There are some artists that do both: the Beatles is an obvious one, particularly when it comes to poppier fare like "And Your Bird Can Sing" (though that's no easy pop song) or Mean Mr. Mustard (though Lennon considered that one a toss-away. We should all be so lucky to sit under the table as John Lennon tosses us musical scraps). David Bowie is another one with Mick Ronson, doing his best VU, strumming Queen Bitch or, even better, Carlos Alomar laying down a funky, proggy riff on TVC15. These types of songs are the class of their genre, but like any great pop song, don't feel particularly complicated, though they might be and often are.

I don't play any instruments. I stopped playing piano when I was 15 and I bought a guitar when I was 31. Much to my son's delight, I figured out how to one-note (with zero technique) the chorus to the Moody Blues' "Driftwood" (don't ask me why I chose that one. It was in my head at the time). I even did my best Justin Hayward over my labored performance, but the guitar mostly collects dust. It's actually near me right now.
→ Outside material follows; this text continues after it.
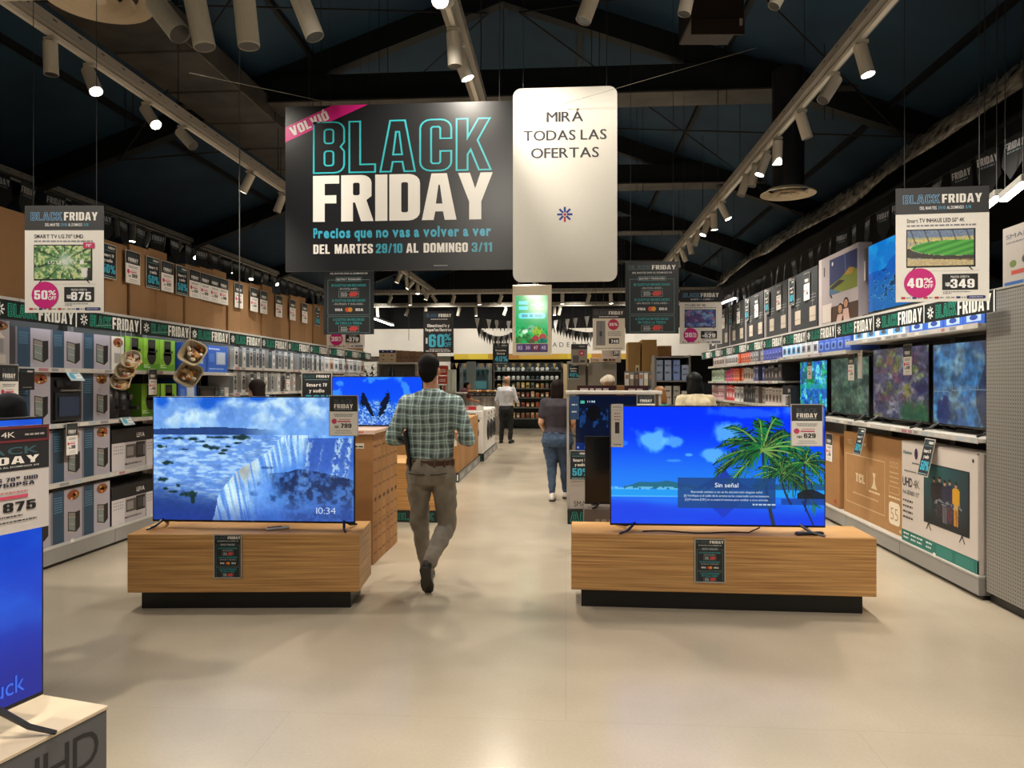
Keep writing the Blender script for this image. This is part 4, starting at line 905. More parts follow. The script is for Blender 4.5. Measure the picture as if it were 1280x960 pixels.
# payment notices on the podium fronts
def notice(P, w, h): P.frame(-w/2, 0, w/2, h, w*.035, '#b5b0a6', 6); pay_poster(P, w, h)
for nm, c, rz, px, pw in (('left', cl, rl, (267, 302), 0), ('right', cr_, rr, (868, 906), 0)):
    dd = 5.02 if nm == 'left' else 5.0
    u0 = (at((px[0]+px[1])/2, 478, dd)-Vector((c.x, c.y, CAMZ))).dot(Vector((math.cos(rz), math.sin(rz), 0)))
    m = MB(); ww = (px[1]-px[0])/F*dd; hh = 55/F*dd; notice(m, ww, hh); m.box(-ww/2, ww/2, 0, .003, 0, hh, '#333333')
    z = CAMZ+(HZ-(723 if nm == 'left' else 728))/F*dd
    tag(m.build('payment_notice', M_GLOSSP, loc=on(c, rz, u0, -.0035, z), rot=rz), 'black payment terms notice on the front of the %s oak podium' % nm, 'notice')
# remote controls and the loose cable
def remote(label, loc, rz, L, col, btn):
    t = empty('remote_control', loc, rz, label, 'remote control')
    m = MB(); m.box(-L/2, L/2, -.022, .022, 0, .02, col, .008); m.build('casing', M_PLAST, t)
    m = MB()
    for i in range(7):
        for j in (-1, 0, 1): m.box(-L*.4+i*L*.09-.005, -L*.4+i*L*.09+.005, j*.012-.003, j*.012+.003, .02, .023, btn)
    m.build('buttons', M_PLAST, t)
remote('black remote control lying on the right oak podium', on(cr_, rr, .60, .07, .5225), R_(12), .2, '#151518', '#8a8a8e')
remote('slim white remote control lying under the waterfall television', on(cl, rl, .19, .14, .5255), R_(35), .16, '#b9b6b0', '#55555a')
m = MB(); pts = [on(cr_, rr, -.52+.09*i, .07+.03*math.sin(i*1.1), .5275) for i in range(9)]; pts += [on(cr_, rr, .3, .2, .54), on(cr_, rr, .33, .24, .60)]
m.tube(pts, .005, '#121214', 6); tag(m.build('power_cable', M_PLAST), 'thin black cable lying on the right podium behind the feet', 'cable')

# ------------------------------------------------------------------ near left: set on a carton plinth, with its sign
PA, PB = at(134, 882, 2.46), at(0, 950, 2.105)
v = PA-PB; v.z = 0; rz = math.atan2(v.y, v.x); PH = CAMZ-(882-HZ)/F*2.46
u = v.normalized(); nrm = Vector((u.y, -u.x, 0))       # towards the aisle
Lp = 1.62; o0 = Vector((PA.x, PA.y, 0))-u*Lp/2
t = empty('display_plinth', (o0.x, o0.y, 0), rz, 'low grey carton plinth lettered UHD at the lower left corner', 'plinth')
m = MB(); m.box(-Lp/2, Lp/2, 0, .32, 0, PH-.012, '#56565a', .003)
m.text('UHD', Lp/2-.035, PH-.165, .115, '#1d1d20', 0, L=1, al='r', sx=.92); m.text('LG', Lp/2-.55, PH-.165, .115, '#1d1d20', 0, L=1, al='r'); m.build('carton', M_PAPER, t)
m = MB(); m.box(-Lp/2-.003, Lp/2+.003, -.003, .323, PH-.012, PH, '#c9b79c', .002); m.build('top_board', M_OAK if False else M_PAPER, t)
def uck(P, w, h, z0): P.text('uck', w*.455, z0+h*.05, h*.06, (.035, .14, .78), 0, L=3, al='r', sx=.9)
e0 = at(55, 860, 2.38); tvw = 1.55
tc = Vector((e0.x, e0.y, 0))-u*tvw/2
tvn = tv('television', 'television with a plain blue screen at the left edge, seen obliquely', (tc.x, tc.y, PH), rz, tvw, .90, blue_img(80, 130)*np.array((.8, .78, .86)), CAMZ+(HZ-868)/F*2.38-PH, leg_at=.40, leg_len=.15, spread=.07, depth=.05, text=uck)
def sign70(P, w, h):
    P.rect(-w/2, 0, w/2, h*.84, '#cfc8c6', 1); P.rect(-w/2, h*.58, w/2, h*.84, '#242528', 2); P.rect(-w/2, h*.84, w/2, h, '#201c1f', 2); P.frame(-w/2, h*.845, w/2, h*.995, w*.02, '#6d2a30', 3)
    P.text('70"', -w*.18, h*.895, h*.05, '#e8e2da', -1, L=4, fit=w*.14); P.text('4K', w*.06, h*.895, h*.05, '#e8e2da', 0, L=4, fit=w*.12); P.bars(w*.27, h*.905, w*.45, h*.018, '#a8a2a0', 4)
    P.text('BLACK', w*.06, h*.735, h*.065, '#40606a', 1, L=3, fit=w*.68, al='c'); P.text('FRIDAY', w*.06, h*.645, h*.068, '#f1ece6', 2, L=3, fit=w*.68, al='c'); P.text('DEL MARTES 29/10 AL DOMINGO 3/11', w*.06, h*.61, h*.014, '#d5d5d5', 1, L=3, fit=w*.68, al='c')
    P.text('SMART TV LG 70" UHD', w*.0, h*.485, h*.034, '#26263a', 2, L=3, fit=w*.78, al='c'); P.text('70UR8750PSA', w*.05, h*.435, h*.034, '#26263a', 2, L=3, fit=w*.62, al='c')
    P.bars(-w*.1, h*.375, w*.3, h*.012, '#c77', 3); P.rect(-w*.18, h*.32, w*.3, h*.35, '#cf4f68', 3); P.ell(-w*.32, h*.335, w*.09, w*.09, '#cf4f68', 3, 18); P.text('25%', -w*.32, h*.325, h*.018, '#ffffff', 1, L=4, al='c')
    P.text('U$S', -w*.17, h*.215, h*.035, '#1b1b1e', 2, L=3, fit=w*.12); P.text('875', w*.08, h*.20, h*.085, '#1b1b1e', 2, L=3, fit=w*.29); P.bars(-w*.08, h*.15, w*.25, h*.012, '#333333', 3); P.bars(-w*.16, h*.10, w*.38, h*.012, '#333333', 3)
q1 = at(57, 590, 2.335); sw = .36; cc = Vector((q1.x, q1.y, 0))-u*sw/2+nrm*.012
zb = CAMZ+(HZ-657)/F*2.33
m = MB(); hh = 127/F*2.33; m.box(-sw/2, sw/2, 0, .004, 0, hh, '#b9b4aa'); sign70(m, sw, hh)
tag(m.build('price_sign', M_PAPER, loc=(cc.x, cc.y, zb), rot=rz), 'large price sign marked 875 clipped over the left-edge blue television', 'price sign')

# ------------------------------------------------------------------ hanging banner, code board and posters
def hang(t, xs, z0, z1, r=.0022):
    for x in xs: m = MB(); m.tube([(x, .006, z0), (x, .006, z1)], r, '#2f3033', 6); m.build('hanging_cord', M_PLAST, t)
def board(name, label, cat, px0, px1, py0, py1, d, fn, mat=None, group=None, th=.012, rot=0, cordz=None, round_=None, cordx=.4):
    c = at((px0+px1)/2, py1, d); w, h = (px1-px0)/F*d, (py1-py0)/F*d
    t = empty(name, c, rot, label, cat, group)
    m = MB()
    if round_ is None: m.box(-w/2, w/2, 0, th, 0, h, '#1b1c1f')
    fn(m, w, h); m.build('panel', mat or M_GLOSSP, t)
    hang(t, (-w*cordx, w*cordx), h, (cordz if cordz else roofz(c.x)-.02)-c.z)
    return t
def banner(P, w, h):
    P.rect(-w/2, 0, w/2, h, '#1a1b1e', 1); k = w/290.0; X = lambda px: -w/2+(px-353)*k; Z = lambda py: h-(py-130)*(h/208.)
    P.poly([(X(353), Z(156)), (X(411), Z(130)), (X(455), Z(130)), (X(353), Z(175))], '#e0218a', 3)
    P.text('VOLVIÓ', X(362), Z(167.5), 11*k, '#f6f2ee', 2, L=4, fit=50*k, rot=math.atan2(22, 48)*.95)
    outlined(P, 'BLACK', X(388.5), Z(214.5), 61*k, '#39c3cf', '#1a1b1e', 215*k, 4, 4)
    P.text('FRIDAY', X(388.5), Z(275), 54*k, '#efebe4', 2, L=3, fit=216*k, sp=.045)
    P.text('Precios que no vas a volver a ver', X(388), Z(296), 11.5*k, '#42aecd', 2, L=3, fit=216*k)
    for s, a, b, c in (('DEL MARTES', 388, 461, '#efebe4'), ('29/10', 465, 497, '#3ea0b8'), ('AL DOMINGO', 502, 576, '#efebe4'), ('3/11', 581, 605, '#3ea0b8')):
        P.text(s, X(a), Z(316), 11*k, c, 2, L=3, fit=(b-a)*k)
    P.rect(X(535), Z(333), X(552), Z(332), '#8a8a8a', 3)
board('hanging_banner', 'big black BLACK FRIDAY banner with pink corner hanging at the centre', 'banner', 353, 655, 129.5, 338, 5.55, banner, M_GLOSSP, th=.02)
def codeb(P, w, h):
    r = w*.08; E = P.E
    pts = []
    for cx, cz, a0 in ((w/2-r, h-r, 0), (-w/2+r, h-r, 90), (-w/2+r, r, 180), (w/2-r, r, 270)):
        for k in range(7): a = math.radians(a0+15*k); pts.append((cx+r*math.cos(a), cz+r*math.sin(a)))
    n = len(pts); P.add([(p[0], 0, p[1]) for p in pts]+[(p[0], .02, p[1]) for p in pts], [tuple(range(n)), tuple(range(2*n-1, n-1, -1))]+[(i, i+n, (i+1) % n+n, (i+1) % n) for i in range(n)], '#dedbd2')
    k = w/130.; Z = lambda py: h-(py-109)*(h/243.)
    for s, y, f in (('MIRÁ', 152, 45), ('TODAS LAS', 175, 103), ('OFERTAS', 197, 84)): [P.text(s, q*.0016, Z(y), 12.3*k, '#3b3940', 0, L=1.0+.2*q, fit=f*k, al='c') for q in (-1, 0, 1)]
    star(P, 0, Z(268), 9.5*k, ['#2a3a8c', '#2a3a8c', '#2a3a8c', '#2a3a8c', '#c02c48', '#2a3a8c', '#2a3a8c', '#2a3a8c'], 1); P.ell(0, Z(268), 1.8*k, 1.8*k, '#c02c48', 2, 12)
board('hanging_board', 'tall white rounded board reading MIRÁ TODAS LAS OFERTAS, beside the black banner', 'board', 641, 771, 109, 352, 5.35, codeb, M_PAPER, round_=1)
board('hanging_poster', 'hanging poster at upper left, forest television marked 875', 'poster', 31, 130, 257, 391, 4.75, lambda P, w, h: price_poster(P, w, h, 'SMART TV LG 70" UHD', 1, forest_img(), '50', '875', badge='70"'), M_PAPER, 'hanging product posters', .004, R_(4), 4.2)
board('hanging_poster', 'hanging poster at upper right, stadium television marked 349', 'poster', 1123, 1232, 234, 377, 4.25, lambda P, w, h: price_poster(P, w, h, 'Smart TV INHAUS LED 50" 4K', 1, stadium_img(), '40', '349'), M_PAPER, 'hanging product posters', .004, R_(-4), 4.2)
board('payment_poster', 'dark payment terms poster hanging below the left end of the banner', 'poster', 404, 468, 328, 418, 7.3, lambda P, w, h: pay_poster(P, w, h), M_GLOSSP, 'hanging payment posters', .004)
board('payment_poster', 'dark payment terms poster hanging right of the white board', 'poster', 782, 848, 327, 417, 7.2, lambda P, w, h: pay_poster(P, w, h), M_GLOSSP, 'hanging payment posters', .004)
board('hanging_poster', 'poster marked 529 with purple picture, hanging over the right aisle', 'poster', 850, 902, 362, 430, 9.2, lambda P, w, h: price_poster(P, w, h, 'TV LED 55" 4K', 1, plaque_img(), '30', '529'), M_PAPER, 'hanging product posters', .004)
board('hanging_poster', 'poster marked 379 half hidden behind the left payment poster', 'poster', 408, 456, 366, 435, 9.4, lambda P, w, h: price_poster(P, w, h, 'TV LED 43"', 1, plaque_img(), '39', '379'), M_PAPER, 'hanging product posters', .004)
def clima(P, w, h):
    P.rect(-w/2, 0, w/2, h, '#1f1e21', 1); bf_inline(P, -w*.4, h*.86, h*.075, w*.82, '#1f1e21', '#4d7fa8'); P.bars(-w*.25, h*.80, w*.3, h*.015, '#ddd')
    P.text('Climatización y', 0, h*.62, h*.07, '#f0ece8', 2, L=3, fit=w*.74, al='c'); P.text('Pequeños Electros', 0, h*.52, h*.07, '#f0ece8', 2, L=3, fit=w*.86, al='c')
    P.text('60', -w*.06, h*.14, h*.30, CYAN, 2, L=3, fit=w*.50, al='c'); P.text('%', w*.2, h*.30, h*.15, CYAN, 1, L=3, fit=w*.22); P.text('OFF', w*.2, h*.14, h*.11, CYAN, 1, L=3, fit=w*.22)
    P.rect(-w*.42, h*.22, -w*.36, h*.36, '#cfd6d6', 3); P.bars(-w*.3, h*.075, w*.35, h*.02, '#ccc'); P.bars(-w*.42, h*.03, w*.42, h*.025, '#ccc')
board('hanging_poster', 'black sixty percent off poster for climate appliances, above the walking man', 'poster', 529, 567, 389, 441, 12.6, clima, M_PAPER, 'hanging product posters', .004)
def p40(P, w, h): card_tv50(P, w, h, 0, ('Grandes', 'Electros'), '40%', '#1d2126')
board('hanging_poster', 'black forty percent off poster hanging left of the green screen', 'poster', 616, 636, 429, 456, 19.5, p40, M_PAPER, 'hanging product posters', .004)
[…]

But then there is that singing. I can hold a note well, and have no real range to speak of (10 note? Low to middle C when it's humid?), but I have a great ear I'm tellin' ya'. I have relative pitch, and I can nail a harmony without hesitation, so naturally I'm drawn to harmonies. Crosby, Stills & Nash's harmonies have been described as a "miracle," and while I can't say that with any certainty, their vocal arrangements, largely assembled by Stephen Stills, fulfill my two emotional criteria.

Helplessly Hoping.

Two minutes and 37 seconds of subtle brilliance. The whole thing starts off perfectly like any Stephen Stills acoustic workout: four measures of A minor, C, G, & D, and then the vocals:

"Helplessly hoping her harlequin hovers nearby, awaiting a word." People might roll their eyes that the alliteration, which is punctuated by a muscular delivery of "hovers nearby." I love it.

Stephen Stills and Graham Nash are couched nicely in the right channel while David Crosby -- a singer whose phenomenal quality of voice is usually beyond (at least my) description -- is perched on display in the left. Stills is singing melody (the low part) in the middle until the word "nearby," when he and Crosby, who up to this point was singing the middle part, blend for an instant and Crosby continues to ascend, taking over the melody, finishing "awaiting a word" in the lead.

What I'm pointing out is no revelation, of course. What made CSN legendary were their miracle vocals, and the way those vocals are woven and arranged, and how Stills and Crosby constantly interchange, swap, and invert their parts to point where you often can't tell who is singing what anymore. Nash, with his falsetto, is usually identifiable, but he and Crosby often cross lanes here and there.

We're only at 25 seconds now.

"Gasping at glimpses of gentle true spirit, he runs, wishing he could fly." Basically the same as before with Crosby taking over the melody at "wishing he could fly," but this time with an added "only to trip at the sound of goodbye," where Stills slides back into the melody and the "bye" elongated .

"Wordlessly watching he waits by the window and wonders, at the empty place inside." Same as the first verse, but the second half of "window" is punctuated by Crosby, making it very clear where he once again takes over the melody.

"Heartlessly helping himself to her bad dreams he worries: Did he hear a goodbye or even hello?" The "hello" is sustained by Nash and Crosby while Stills takes it into the song's break, first singing solo on "They are one person," and then joined by Nash on "They are two, alone," and finally Crosby fills it out for "they are three together. They are four (for) each other."

Man I do wish I were singing this song.